*Given data*:

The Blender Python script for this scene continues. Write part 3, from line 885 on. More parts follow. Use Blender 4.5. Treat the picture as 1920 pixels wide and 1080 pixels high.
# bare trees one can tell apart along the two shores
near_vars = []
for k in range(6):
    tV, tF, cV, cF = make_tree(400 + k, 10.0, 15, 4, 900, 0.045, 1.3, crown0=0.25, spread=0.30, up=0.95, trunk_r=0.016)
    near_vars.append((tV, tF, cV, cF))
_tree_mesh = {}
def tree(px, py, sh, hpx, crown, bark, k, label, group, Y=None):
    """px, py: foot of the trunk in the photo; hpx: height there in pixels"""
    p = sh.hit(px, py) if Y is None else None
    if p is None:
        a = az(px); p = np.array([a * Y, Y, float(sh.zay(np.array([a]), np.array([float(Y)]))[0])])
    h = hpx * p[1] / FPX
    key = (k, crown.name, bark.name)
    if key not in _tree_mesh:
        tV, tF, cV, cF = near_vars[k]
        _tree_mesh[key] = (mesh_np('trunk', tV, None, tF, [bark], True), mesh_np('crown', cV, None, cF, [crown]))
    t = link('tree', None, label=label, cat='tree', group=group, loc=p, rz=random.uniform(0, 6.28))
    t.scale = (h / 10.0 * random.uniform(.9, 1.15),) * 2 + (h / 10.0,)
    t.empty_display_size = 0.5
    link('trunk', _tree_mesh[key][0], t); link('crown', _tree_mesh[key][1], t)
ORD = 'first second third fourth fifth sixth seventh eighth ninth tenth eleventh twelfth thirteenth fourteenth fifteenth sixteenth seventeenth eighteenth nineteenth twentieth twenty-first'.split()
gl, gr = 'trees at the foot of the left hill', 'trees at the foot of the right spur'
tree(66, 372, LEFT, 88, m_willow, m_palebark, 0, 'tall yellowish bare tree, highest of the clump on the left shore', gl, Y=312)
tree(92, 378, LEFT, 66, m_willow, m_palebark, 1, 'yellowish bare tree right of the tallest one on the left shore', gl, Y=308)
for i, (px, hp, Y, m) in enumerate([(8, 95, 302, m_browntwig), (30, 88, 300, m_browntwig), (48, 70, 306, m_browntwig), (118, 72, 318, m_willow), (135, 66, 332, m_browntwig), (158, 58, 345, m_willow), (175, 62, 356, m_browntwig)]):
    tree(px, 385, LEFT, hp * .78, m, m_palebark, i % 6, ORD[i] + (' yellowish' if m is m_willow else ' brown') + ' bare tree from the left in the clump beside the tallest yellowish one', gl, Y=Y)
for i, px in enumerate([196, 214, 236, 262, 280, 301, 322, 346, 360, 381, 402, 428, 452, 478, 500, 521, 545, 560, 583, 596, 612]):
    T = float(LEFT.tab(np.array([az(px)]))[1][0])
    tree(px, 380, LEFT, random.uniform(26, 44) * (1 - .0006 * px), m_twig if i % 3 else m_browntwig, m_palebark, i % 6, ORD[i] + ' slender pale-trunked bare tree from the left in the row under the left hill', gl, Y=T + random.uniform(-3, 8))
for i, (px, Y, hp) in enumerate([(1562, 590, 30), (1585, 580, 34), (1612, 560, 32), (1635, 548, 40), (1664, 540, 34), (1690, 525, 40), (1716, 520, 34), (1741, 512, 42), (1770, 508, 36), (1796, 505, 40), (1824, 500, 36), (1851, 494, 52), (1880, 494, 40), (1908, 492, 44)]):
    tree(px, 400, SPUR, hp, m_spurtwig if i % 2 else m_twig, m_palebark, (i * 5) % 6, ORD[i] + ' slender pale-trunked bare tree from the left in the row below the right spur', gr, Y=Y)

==

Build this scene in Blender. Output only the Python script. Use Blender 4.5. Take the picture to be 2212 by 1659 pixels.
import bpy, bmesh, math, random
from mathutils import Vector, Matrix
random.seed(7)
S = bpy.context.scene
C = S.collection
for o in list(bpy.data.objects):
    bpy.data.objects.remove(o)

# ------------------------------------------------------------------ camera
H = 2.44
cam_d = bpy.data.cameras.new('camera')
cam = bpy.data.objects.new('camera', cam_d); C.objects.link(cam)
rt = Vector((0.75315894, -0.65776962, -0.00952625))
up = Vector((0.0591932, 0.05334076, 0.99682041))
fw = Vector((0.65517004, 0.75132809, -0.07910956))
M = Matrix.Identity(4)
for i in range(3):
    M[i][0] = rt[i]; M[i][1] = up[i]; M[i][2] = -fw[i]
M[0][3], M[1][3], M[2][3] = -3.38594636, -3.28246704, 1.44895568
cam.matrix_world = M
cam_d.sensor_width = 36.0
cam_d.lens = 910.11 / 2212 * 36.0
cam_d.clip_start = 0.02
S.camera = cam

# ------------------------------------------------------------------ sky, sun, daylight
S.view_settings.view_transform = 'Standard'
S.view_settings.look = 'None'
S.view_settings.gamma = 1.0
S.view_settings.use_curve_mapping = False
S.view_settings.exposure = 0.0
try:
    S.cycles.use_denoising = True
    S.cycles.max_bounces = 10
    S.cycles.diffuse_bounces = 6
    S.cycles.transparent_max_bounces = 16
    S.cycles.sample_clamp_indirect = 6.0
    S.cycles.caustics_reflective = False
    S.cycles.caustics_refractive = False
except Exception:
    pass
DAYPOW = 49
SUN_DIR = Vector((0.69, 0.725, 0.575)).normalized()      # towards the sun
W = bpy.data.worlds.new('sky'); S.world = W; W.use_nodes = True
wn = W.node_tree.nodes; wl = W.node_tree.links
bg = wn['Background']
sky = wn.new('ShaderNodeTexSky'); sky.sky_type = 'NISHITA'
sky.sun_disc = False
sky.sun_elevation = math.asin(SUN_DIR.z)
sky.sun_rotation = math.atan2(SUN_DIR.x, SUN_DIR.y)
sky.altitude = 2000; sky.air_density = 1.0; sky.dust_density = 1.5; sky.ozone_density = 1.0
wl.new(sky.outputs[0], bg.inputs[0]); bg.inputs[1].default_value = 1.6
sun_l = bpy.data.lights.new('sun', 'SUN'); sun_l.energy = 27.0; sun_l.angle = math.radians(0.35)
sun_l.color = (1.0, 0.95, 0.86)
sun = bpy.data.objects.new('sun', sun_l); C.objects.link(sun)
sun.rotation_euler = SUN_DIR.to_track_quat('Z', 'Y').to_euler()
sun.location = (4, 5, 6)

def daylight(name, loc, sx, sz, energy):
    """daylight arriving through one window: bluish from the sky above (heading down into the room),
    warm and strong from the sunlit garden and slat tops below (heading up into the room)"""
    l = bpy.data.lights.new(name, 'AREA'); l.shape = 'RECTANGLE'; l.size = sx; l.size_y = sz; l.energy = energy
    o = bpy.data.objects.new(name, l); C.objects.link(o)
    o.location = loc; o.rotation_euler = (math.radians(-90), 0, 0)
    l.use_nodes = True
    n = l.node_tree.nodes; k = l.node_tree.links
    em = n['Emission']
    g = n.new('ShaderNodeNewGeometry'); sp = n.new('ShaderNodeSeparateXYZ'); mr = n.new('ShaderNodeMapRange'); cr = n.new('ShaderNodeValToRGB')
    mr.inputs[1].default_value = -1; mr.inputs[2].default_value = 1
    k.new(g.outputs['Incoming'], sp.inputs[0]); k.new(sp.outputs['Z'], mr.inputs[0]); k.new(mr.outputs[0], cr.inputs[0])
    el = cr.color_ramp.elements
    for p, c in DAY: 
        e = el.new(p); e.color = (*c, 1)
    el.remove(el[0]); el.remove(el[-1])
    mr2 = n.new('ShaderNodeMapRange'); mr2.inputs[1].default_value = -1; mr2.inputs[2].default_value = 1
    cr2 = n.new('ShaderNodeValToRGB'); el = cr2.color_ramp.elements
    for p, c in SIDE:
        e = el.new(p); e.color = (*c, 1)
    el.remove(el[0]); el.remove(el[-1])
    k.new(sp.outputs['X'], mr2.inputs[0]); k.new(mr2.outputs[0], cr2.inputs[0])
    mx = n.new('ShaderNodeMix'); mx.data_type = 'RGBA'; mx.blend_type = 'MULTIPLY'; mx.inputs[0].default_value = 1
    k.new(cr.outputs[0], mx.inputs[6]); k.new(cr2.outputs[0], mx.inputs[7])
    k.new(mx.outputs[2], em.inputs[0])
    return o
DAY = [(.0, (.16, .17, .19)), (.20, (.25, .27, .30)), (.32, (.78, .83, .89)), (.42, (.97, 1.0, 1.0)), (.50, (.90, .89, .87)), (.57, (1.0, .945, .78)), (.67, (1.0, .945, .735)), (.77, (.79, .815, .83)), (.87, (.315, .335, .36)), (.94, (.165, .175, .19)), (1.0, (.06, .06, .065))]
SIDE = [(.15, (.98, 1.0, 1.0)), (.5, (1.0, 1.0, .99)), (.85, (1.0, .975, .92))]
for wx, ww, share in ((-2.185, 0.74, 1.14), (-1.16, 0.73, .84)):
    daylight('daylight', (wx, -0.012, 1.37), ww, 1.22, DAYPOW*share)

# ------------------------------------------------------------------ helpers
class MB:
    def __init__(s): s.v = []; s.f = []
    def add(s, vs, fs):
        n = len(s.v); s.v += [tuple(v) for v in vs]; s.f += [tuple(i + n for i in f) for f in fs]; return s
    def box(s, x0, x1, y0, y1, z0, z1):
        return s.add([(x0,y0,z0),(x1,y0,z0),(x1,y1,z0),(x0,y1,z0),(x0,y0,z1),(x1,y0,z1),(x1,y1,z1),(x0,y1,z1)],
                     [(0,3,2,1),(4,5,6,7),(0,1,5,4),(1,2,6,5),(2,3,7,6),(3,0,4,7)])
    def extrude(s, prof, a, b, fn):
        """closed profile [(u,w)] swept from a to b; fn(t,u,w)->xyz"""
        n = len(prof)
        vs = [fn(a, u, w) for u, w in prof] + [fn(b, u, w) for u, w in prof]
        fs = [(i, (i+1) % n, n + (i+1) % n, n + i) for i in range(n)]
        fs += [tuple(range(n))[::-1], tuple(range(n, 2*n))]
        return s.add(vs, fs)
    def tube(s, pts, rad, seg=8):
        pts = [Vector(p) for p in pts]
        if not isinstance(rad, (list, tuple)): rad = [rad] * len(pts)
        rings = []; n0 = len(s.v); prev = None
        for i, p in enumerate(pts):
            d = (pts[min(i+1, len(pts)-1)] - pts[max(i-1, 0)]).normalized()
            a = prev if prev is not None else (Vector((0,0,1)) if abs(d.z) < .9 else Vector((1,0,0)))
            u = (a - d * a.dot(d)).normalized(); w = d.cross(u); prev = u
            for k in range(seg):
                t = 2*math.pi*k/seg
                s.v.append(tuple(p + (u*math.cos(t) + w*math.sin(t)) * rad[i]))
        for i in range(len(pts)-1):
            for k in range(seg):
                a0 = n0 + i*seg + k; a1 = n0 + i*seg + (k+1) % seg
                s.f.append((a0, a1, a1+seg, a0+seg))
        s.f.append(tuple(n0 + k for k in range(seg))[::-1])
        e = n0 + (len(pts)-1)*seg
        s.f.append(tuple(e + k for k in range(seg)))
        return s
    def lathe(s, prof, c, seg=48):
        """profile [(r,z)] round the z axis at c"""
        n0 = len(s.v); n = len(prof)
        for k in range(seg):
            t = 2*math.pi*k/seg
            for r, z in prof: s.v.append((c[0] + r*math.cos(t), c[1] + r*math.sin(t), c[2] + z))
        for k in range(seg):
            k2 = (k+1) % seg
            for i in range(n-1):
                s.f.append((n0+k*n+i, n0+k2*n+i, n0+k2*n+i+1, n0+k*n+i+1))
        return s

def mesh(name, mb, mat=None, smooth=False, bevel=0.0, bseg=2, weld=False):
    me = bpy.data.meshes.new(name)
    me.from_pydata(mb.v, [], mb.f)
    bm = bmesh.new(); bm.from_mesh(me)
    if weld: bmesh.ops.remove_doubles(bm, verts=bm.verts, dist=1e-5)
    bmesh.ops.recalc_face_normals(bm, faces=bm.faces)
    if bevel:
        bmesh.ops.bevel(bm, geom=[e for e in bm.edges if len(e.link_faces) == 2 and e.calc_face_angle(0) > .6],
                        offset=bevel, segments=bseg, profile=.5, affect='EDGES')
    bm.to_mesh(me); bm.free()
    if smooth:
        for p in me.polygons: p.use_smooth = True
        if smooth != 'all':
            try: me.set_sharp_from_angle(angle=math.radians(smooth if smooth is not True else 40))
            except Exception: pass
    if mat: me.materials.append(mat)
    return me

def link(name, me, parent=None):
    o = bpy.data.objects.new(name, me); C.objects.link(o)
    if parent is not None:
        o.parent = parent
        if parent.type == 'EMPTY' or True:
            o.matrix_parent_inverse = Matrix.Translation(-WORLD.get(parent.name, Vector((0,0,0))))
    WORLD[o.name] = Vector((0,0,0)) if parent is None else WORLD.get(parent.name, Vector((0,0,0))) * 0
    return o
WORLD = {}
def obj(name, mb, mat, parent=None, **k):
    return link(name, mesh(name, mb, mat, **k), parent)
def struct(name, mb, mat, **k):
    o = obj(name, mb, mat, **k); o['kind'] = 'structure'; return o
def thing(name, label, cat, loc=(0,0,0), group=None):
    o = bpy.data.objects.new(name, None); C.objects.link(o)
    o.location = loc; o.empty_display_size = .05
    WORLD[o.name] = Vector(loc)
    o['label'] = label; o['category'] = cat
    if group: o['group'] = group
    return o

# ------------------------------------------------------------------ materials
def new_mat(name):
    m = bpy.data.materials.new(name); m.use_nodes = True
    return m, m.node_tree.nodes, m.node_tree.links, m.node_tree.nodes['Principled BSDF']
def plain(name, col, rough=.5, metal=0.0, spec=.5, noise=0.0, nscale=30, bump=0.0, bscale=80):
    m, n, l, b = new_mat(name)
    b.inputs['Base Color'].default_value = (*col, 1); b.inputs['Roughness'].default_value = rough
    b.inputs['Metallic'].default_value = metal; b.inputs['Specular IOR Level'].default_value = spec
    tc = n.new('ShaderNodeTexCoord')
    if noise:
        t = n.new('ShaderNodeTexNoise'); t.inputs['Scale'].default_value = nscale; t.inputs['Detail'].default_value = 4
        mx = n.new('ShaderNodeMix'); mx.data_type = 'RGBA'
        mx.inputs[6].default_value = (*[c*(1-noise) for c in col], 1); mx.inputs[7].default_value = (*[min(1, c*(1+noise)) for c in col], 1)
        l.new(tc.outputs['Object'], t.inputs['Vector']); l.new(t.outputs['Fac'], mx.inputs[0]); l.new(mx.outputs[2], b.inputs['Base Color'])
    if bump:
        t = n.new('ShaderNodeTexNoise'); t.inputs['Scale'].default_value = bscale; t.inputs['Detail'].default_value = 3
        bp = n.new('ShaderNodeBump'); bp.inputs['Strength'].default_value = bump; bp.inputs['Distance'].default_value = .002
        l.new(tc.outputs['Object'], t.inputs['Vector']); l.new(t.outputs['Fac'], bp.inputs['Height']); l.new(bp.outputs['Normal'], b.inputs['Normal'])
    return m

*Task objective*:
Show each line of the data that contains the string "picture".

*Reply*:
The Blender Python script for this scene continues. Write part 3, from line 885 on. More parts follow. Use Blender 4.5. Treat the picture as 1920 pixels wide and 1080 pixels high.
Build this scene in Blender. Output only the Python script. Use Blender 4.5. Take the picture to be 2212 by 1659 pixels.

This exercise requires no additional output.